None of which is to say his grievances aren’t real or valid. Sure they are. Families are messy; step-families are messier. There are so many more variables involved that can get in the way of trying to establish a new cohesive family unit. When I first met my stepsons, aged 14 and 10, I was looking forward to getting to know them, to introducing them to my own children, 14 and 18. I had visions of us sitting around the dining room table, shooting the shit, laughing. I dunno, like just being normal. I was not prepared for the resistance, for the deep resentments, for the sullenness that bordered on sociopathic. Call me naive, I guess.
My own children and I had an established expectation of treating each other with affection, with respect, and with trust. We didn’t always get along. We didn’t always like each other. We often disagreed and argued (teenagers, what are you gonna do?). But, and this is a big but, we always found our way back to each other - we hashed it out, we had the painful conversations, we showed our vulnerability and reestablished that it was safe to do so. Fuck, that’s hard work and don’t ever let anyone tell you it isn’t.
When my stepsons came for the divorce-mandated visitations (every other weekend and one dinner a week), they’d go straight up to their rooms where they behaved like prisoners being held against their will. They were secretive, silent and surly. I couldn’t live this way. There was no chance of bridging whatever divide this was if we couldn’t even be in the same room together. So, we established command performance dinners together. We hired a lawyer and entered into a contested custody battle with the boys’ mother so the boys were with us two concurrent weeks a month.
We All Have Our Wounds
I took it upon myself to do the work of healing all the wounds. I was raised by parents who were so absent of presence, who were so focussed on nursing their own personal grievances that they couldn’t find the wherewithal to give a shit about caring for their own children. I see, now that I am an adult, that my parents were operating through a lens of their wounds. And I could see at the time that my husband was living and parenting through the lens of his own childhood traumas. Likely, his ex was, too. My own children were reeling from the sudden disappearance of their own father back to his home country when they were 14 and 9 - no warning, no goodbyes - which caused such a profound rupture to their sense of safety and self that we are still navigating the harms twenty years later. I, myself, was actively healing from the traumatic effects of childhood sexual abuse.

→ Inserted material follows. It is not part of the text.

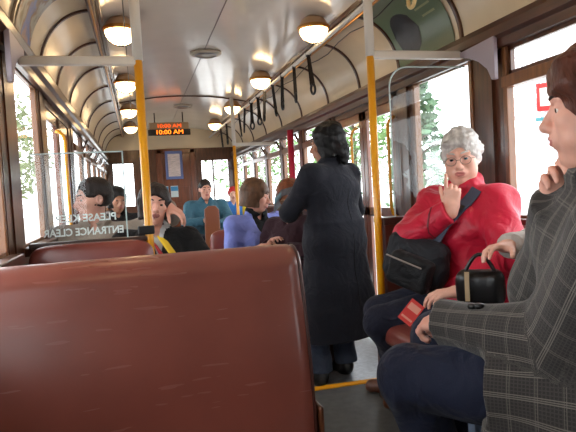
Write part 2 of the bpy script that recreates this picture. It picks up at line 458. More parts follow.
for x, q, lab in ((XL, -1, 'grey curved corner plate high on the wall over the lettered glass screen'), (XR, 1, 'pale grey curved corner plate high between two window frames')):
    out = [(2.735, 1.765), (2.735, 1.79), (2.44, 1.80), (2.44, 1.595), (2.465, 1.595), (2.50, 1.655), (2.57, 1.705), (2.65, 1.74)]
    b = MB().extrude(out, 0, x-q*.040, x-q*.062).build('corner_bracket', mat('bracket_grey', (.62, .58, .62), .4), bevel=.003)
    tag(b, lab, 'bracket', 'curved grey plates beside the crossbars')
# left screen
s = empty('glass_screen', (-.47, BY, FZ)); tag(s, 'clear glass screen lettered in mirror writing above the maroon seat', 'screen')
MB().box(0, .49, -.02, .02, 0, .87).build('wooden_base', WOODV, s)
MB().box(-.01, .50, -.026, .026, .87, .893).build('cap_rail', mat('dark_cap', (.22, .13, .10), .35), s, bevel=.006)
MB().box(.02, .41, -.003, .003, .89, 1.285).build('glass_pane', PARTG, s)
MB().box(.41, .416, -.005, .005, .89, 1.29).box(.02, .416, -.005, .005, 1.285, 1.291).build('glass_edge', mat('glass_edge', (.70, .78, .78), .2), s)
MB().box(.46, .535, -.03, .03, .90, .94).build('pole_clamp', BLACK, s, bevel=.006)
LET = mat('white_lettering', (.97, 1, .99), .5)
text_obj('lettering', 'PLEASE KEEP', .047, (.238, .006, .992), (math.pi/2, 0, math.pi), LET, s, bold=.0012)
text_obj('lettering', 'ENTRANCE CLEAR', .047, (.225, .006, .930), (math.pi/2, 0, math.pi), LET, s, sx=.88, bold=.0012)
# right screen
s = empty('glass_screen', (1.22, BY, FZ)); tag(s, 'tall round cornered glass screen on a maroon panel behind the red jacketed passenger', 'screen')
MB().box(0, .52, -.02, .02, 0, .86).build('lower_panel', mat('maroon_panel', (.33, .17, .13), .35, coat=.2), s)
MB().box(-.01, .53, -.03, .03, .86, .90).build('cap_rail', mat('dark_cap', (.22, .13, .10), .35), s, bevel=.006)
ol = [(.07, .89), (.51, .89), (.51, 1.67)] + [(.17-.10*math.sin(a), 1.57+.10*math.cos(a)) for a in np.linspace(0, math.pi/2, 8)]
MB().extrude(ol, 1, -.003, .003).build('glass_pane', PARTG, s)
e = [(.068, 0, .89)] + [(.17-.102*math.sin(a), 0, 1.57+.102*math.cos(a)) for a in np.linspace(math.pi/2, 0, 8)] + [(.51, 0, 1.672)]
MB().tube(e, .0045, 6).build('glass_edge', mat('glass_edge', (.70, .78, .78), .2), s)
# crimson post
p = empty('crimson_post', (1.655, 6.12, LZ)); tag(p, 'crimson painted upright post in front of the far windows', 'post')
MB().tube([(0, 0, .02), (0, 0, 1.90)], .036, 16).build('shaft', REDP, p, smooth=True)
MB().lathe([(0, 0), (.06, 0), (.06, .02), (.036, .03)], n=18).build('foot_flange', REDP, p, smooth=True)

# digital sign
g = empty('clock_sign', (.50, 8.5, 2.0)); tag(g, 'slim black digital sign showing 10:00 AM in orange', 'sign')
MB().box(-.30, .30, 0, .05, 0, .085).build('case', BLACK, g, bevel=.006)
MB().box(-.28, .28, 0.01, .05, .085, .185).build('reflection_backing', mat('reflection_backing_cream', (.60, .50, .38), .3), g, bevel=.006)  # added backing that carries the imitated ceiling reflection
LED = mat('orange_led', (1, .45, .1), .5, emit=(1, .47, .10), estr=3.2)
LED_REFL = mat('led_reflection', (1, .4, .1), .5, emit=(1, .36, .07), estr=1.3)
text_obj('digits', '10:00 AM', .088, (0, -.003, .042), (math.pi/2, 0, 0), LED, g, sx=1.16)
text_obj('reflected_digits', '10:00 AM', .078, (0, .006, .132), (math.pi/2, 0, 0), LED_REFL, g, sx=1.16)  # sign's reflection in the ceiling, imitated by a dimmer glowing row
for x in (-.2, .2): MB().tube([(x, .03, .18), (x, .03, ceil_z(.5)-2.0)], .008, 8).build('hanger', DARKM, g)

# adverts on the coves
def advert(side, y0, y1, t0, t1, name, m, lab, oval=False):
    xi = XR if side > 0 else XL; q = side
    def P(u, v, off):
        t = t0+(t1-t0)*v; x, z = cove_pt(side, t); a = t*math.pi/2
        return (x-q*math.cos(a)*off, y0+(y1-y0)*u, z-math.sin(a)*off)
    mb = MB(); N = 22
    for off in (.003, .007):
        rows = []
        for i in range(N+1):
            u = i/N
            if oval:
                w = math.sqrt(max(0, 1-(2*u-1)**2))*.5+.002; rows.append([P(u, .5+(2*j/12-1)*w, off) for j in range(13)])
            else: rows.append([P(u, j/12, off) for j in range(13)])
        mb.grid(rows)
    o = mb.build(name, m, smooth=True); tag(o, lab, 'advert'); return o
def advert_mat(name, cols, scale, seed):
    m = bpy.data.materials.new(name); m.use_nodes = True; nt = m.node_tree; b = nt.nodes['Principled BSDF']; b.inputs['Roughness'].default_value = .35
    tc = nt.nodes.new('ShaderNodeTexCoord'); n = nt.nodes.new('ShaderNodeTexNoise'); n.inputs['Scale'].default_value = scale; n.inputs['Detail'].default_value = 5
    mp = nt.nodes.new('ShaderNodeMapping'); mp.inputs['Location'].default_value = (seed, seed*.7, 0)
    r = nt.nodes.new('ShaderNodeValToRGB'); r.color_ramp.interpolation = 'EASE'
    for i, (p_, c_) in enumerate(cols):
        e_ = r.color_ramp.elements[i] if i < 2 else r.color_ramp.elements.new(p_)
        e_.position = p_; e_.color = (*_lin(c_), 1)
    nt.links.new(tc.outputs['Object'], mp.inputs['Vector']); nt.links.new(mp.outputs['Vector'], n.inputs['Vector'])
    nt.links.new(n.outputs['Fac'], r.inputs['Fac']); nt.links.new(r.outputs['Color'], b.inputs['Base Color'])
    return m
advert(-1, 2.86, 3.24, .10, .97, 'advert_panel', advert_mat('advert_blue', [(.3, (.22, .24, .14)), (.42, (.55, .56, .55)), (.48, (.42, .30, .22)), (.56, (.14, .34, .66)), (.72, (.66, .50, .38))], 5, 3), 'blue and brown picture advert curving up the cove by the lettered screen')
ga = advert(1, 2.87, 3.55, .03, .97, 'advert_panel', mat('advert_green', (.36, .43, .33), .3, var=.06, vscale=9), 'green advert with a dark patch on the cove over the wide window pane')
# dark patch and faint caption bars on the green advert
def patch(y0, y1, t0, t1, m, nm):
    mb = MB(); rows = []
    for i in range(9):
        u = i/8; w = math.sqrt(max(0, 1-(2*u-1)**2))*.5+.01 if nm == 'dark_picture' else .5
        rows.append([])
        for j in range(9):
            t = t0+(t1-t0)*(.5+(2*j/8-1)*w); x, z = cove_pt(1, t); a = t*math.pi/2
            rows[-1].append((x-math.cos(a)*.0085, y0+(y1-y0)*u, z-math.sin(a)*.0085))
    mb.grid(rows); return mb.build(nm, m, ga, smooth=True)
patch(3.18, 3.49, .10, .62, mat('advert_dark', (.13, .15, .17), .4, var=.5, vscale=14), 'dark_picture')
for k in range(3): patch(2.95, 3.15-.03*k, .62-.10*k, .645-.10*k, mat('advert_cream', (.58, .60, .46), .4), 'caption_line')

# ------------------------------------------------------------------ seats
def superback(w, h, d, nu=30, nv=22, e=5., bulge=.02):
    """rounded upholstered slab: x -w/2..w/2, y -d/2..d/2, z 0..h"""
    mb = MB()
    def sp(c, p): return math.copysign(abs(c)**p, c)
    rows = []
    for i in range(4*nu//2):
        a = 2*math.pi*i/(4*nu//2)
        row = []
        for j in range(nv+1):
            b = -math.pi/2+math.pi*j/nv
            cx, cz = sp(math.cos(a), 2/e)*sp(math.cos(b), 2/e), sp(math.sin(a), 2/e)*sp(math.cos(b), 2/e)
            y = sp(math.sin(b), 2/2.6)
            row.append((cx*w/2, y*d/2, h/2+cz*h/2))
        rows.append(row)
    mb.grid(rows, close_u=True); return mb
def near_seat():
    o = empty('leather_seat', (-.035, 1.38, FZ), .04); tag(o, 'large red-brown leather seat back filling the front of the view', 'seat')
    w, z0, z1 = .885, .40, .925
    # back profile (y,z): leaning away, puffed face, rolled top
    mb = MB(); prof = []
    for i in range(15):
        t = i/14; z = z0+(z1-.065-z0)*t; prof.append((-.030+.065*t-.022*math.sin(math.pi*t)**.8, z))
    cy, cz = .035+.075, z1-.065
    for i in range(1, 16):
        a = math.pi-math.pi*i/16; prof.append((cy+.075*math.cos(a), cz+.065*math.sin(a)))
    for i in range(10):
        t = i/9; prof.append((cy+.075-.09*t, cz-(cz-z0)*t))
    N = 40; rows = []
    for k in range(N+1):
        x = (k/N*2-1); ex = min(1, (1-abs(x))*w/2/.035); sh = math.sqrt(max(0, 1-(1-ex)**2))   # rounded ends
        row = []
        for (y, z) in prof:
            yc, zc = .07*(z-z0)/.5+.02, min(z, cz)
            row.append((x*w/2, yc+(y-yc)*(.55+.45*sh), zc+(z-zc)*(.75+.25*sh)))
        rows.append(row)
    mb.grid(rows)
    for end in (0, N): mb.add(rows[end], [tuple(range(len(prof)))])
    b = mb.build('backrest', LEATHER, o, smooth=True)
    # piping on the aisle end, front edge and over the top
    for sgn in (1, -1):
        pts = [(sgn*(w/2-.010), y+(.07*(z-z0)/.5+.02-y)*.20, z-(.006 if z > cz else 0)) for (y, z) in prof]
        MB().tube(pts, .0045, 8).build('piping', PIPING, b, smooth=True)
    MB().box(w/2-.002, w/2+.012, -.03, .14, .30, .52).build('end_plate', WOODV, o, bevel=.01)
    q = superback(.9, .46, .14, e=5); c = q.build('cushion', LEATHER, o, smooth=True)
    c.rotation_euler = (math.pi/2, 0, 0); c.location = (0, -.02, .42)
    for x in (-.38, .38): MB().box(x-.02, x+.02, -.42, .06, 0, .36).build('leg', DARKM, o, bevel=.005)
    return o
near_seat()
def bench(loc, w, rz, zt, lab, m, cat='seat', depth=.44):
    o = empty('leather_seat', loc, rz); tag(o, lab, cat)
    b = superback(w, zt-.42, .10, e=7); bb = b.build('backrest', m, o, smooth=True); bb.location = (0, .02, .42); bb.rotation_euler = (-.06, 0, 0)
    q = superback(w, depth, .12, e=6); c = q.build('cushion', m, o, smooth=True); c.rotation_euler = (math.pi/2, 0, 0); c.location = (0, -.02, .385)
    MB().box(-w/2+.03, w/2-.03, -depth+.04, .0, 0, .33).build('base', WOODV, o)
    return o
bench((-.212, 2.665, FZ), .54, 0, .885, 'maroon leather seat back just under the lettered glass screen', LEATHER2)
# long bench under the window on the far side of the aisle
o = empty('long_bench', (1.44, 1.62, FZ)); tag(o, 'long maroon bench along the window carrying the three seated women', 'bench')
q = superback(2.16, .68, .12, e=9, nu=40); c = q.build('cushion', LEATHER2, o, smooth=True); c.rotation_euler = (math.pi/2, 0, math.pi/2); c.location = (.27, 0, .39)
c.rotation_euler = Euler((math.pi/2, 0, -math.pi/2)); c.location = (.27, 0, .39)
q = superback(2.16, .42, .08, e=9, nu=40); c = q.build('backrest', LEATHER2, o, smooth=True); c.rotation_euler = (0, 0, math.pi/2); c.location = (.255, 0, .43)
MB().box(-.32, .25, -1.06, 1.06, 0, .325).build('base', WOODV, o)
# seats of the centre section and far saloon
bench((-.04, 3.83, LZ), .86, 0, .98, 'maroon leather seat behind the couple in the lowered section', LEATHER2)
bench((.86, 4.72, LZ), .62, 0, .95, 'maroon leather seat behind the lavender jacketed woman', LEATHER2)
bench((1.36, 3.98, LZ), .62, -math.pi/2, .92, 'maroon leather seat behind the maroon jacketed passenger', LEATHER2)
bench((.87, 7.72, FZ), .62, 0, .90, 'leather seat behind the teal jacketed man', LEATHER2)
bench((1.36, 8.25, FZ), .50, 0, .90, 'leather seat behind the child in the red cap', LEATHER2)
o = empty('seat_end', (.66, 5.35, LZ)); tag(o, 'plain brown wooden seat end between teal jacketed man and lavender jacketed woman', 'seat end')
MB().extrude([(-.10, 0), (.06, 0), (.06, 1.10), (.03, 1.14), (-.04, 1.14), (-.075, 1.11)], 1, -.02, .02).build('board', mat('seat_end_wood', (.52, .31, .20), .35, coat=.3), o, bevel=.006)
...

So, yeah, there was a lot going on. My compassionate Mother self went into overdrive and for six or seven years, I put my all into trying to establish loving or, at least, affectionate bonds between us. In hindsight, I wish I hadn’t. I neglected my own children. I took our relationships for granted, assumed that we would always be okay. I put so much energy into the new family that I simply could not be as present for my daughter and son that I would have wanted to be. I fucked up.
It Worked Until It Didn’t
By the time my husband and I were empty-nesters, our new family was pretty well established along respect and affection lines. The kids hung out together on their own having created and nurtured their own sibling bonds. We got together for meals and visits and all seemed to be going pretty well. I thought the worst was behind us. We’d worked hard to get to where we were.
But then, it just all went away. It was like the past ten years had never happened. Maybe, again, I was being naive. Maybe it was all just a house of cards, the illusion of which was too real for me to see it was false. I don’t know. What I do know is that, this time, with the wisdom of hindsight, I am not involving myself in the estrangements (or, as I have come to know it, parental discard). I feel badly for my husband who has done what he is able to do to make restitution but neither of his sons is having any of it.
My children are now 34 and 30. They are living good lives, mostly healed from past traumas, doing their best to navigate the messy investments in loving relationships. They are real. They are courageous. They have done the work required to move into adulthood with confidence. They are both reconciled with their father: they had those hard conversations and they are the better for it. And, two things being true at the same time, they love my husband, they look to him for affection and advice and are kind enough to laugh at his dad jokes. The feelings are mutual.
Do I hope that one day our blended family will be whole again? I don’t think so. Or, at least, I have no attachment to that outcome. I’m okay with owning up to mistakes I may have made. Mistakes are proof that at least you’re trying. If we cannot find the grace to know this, to take responsibility for this, to accept heartfelt apologies for damage done, then we are not living in truth. It’s hard fucking work, as I’ve said, and simply walking away is too easy.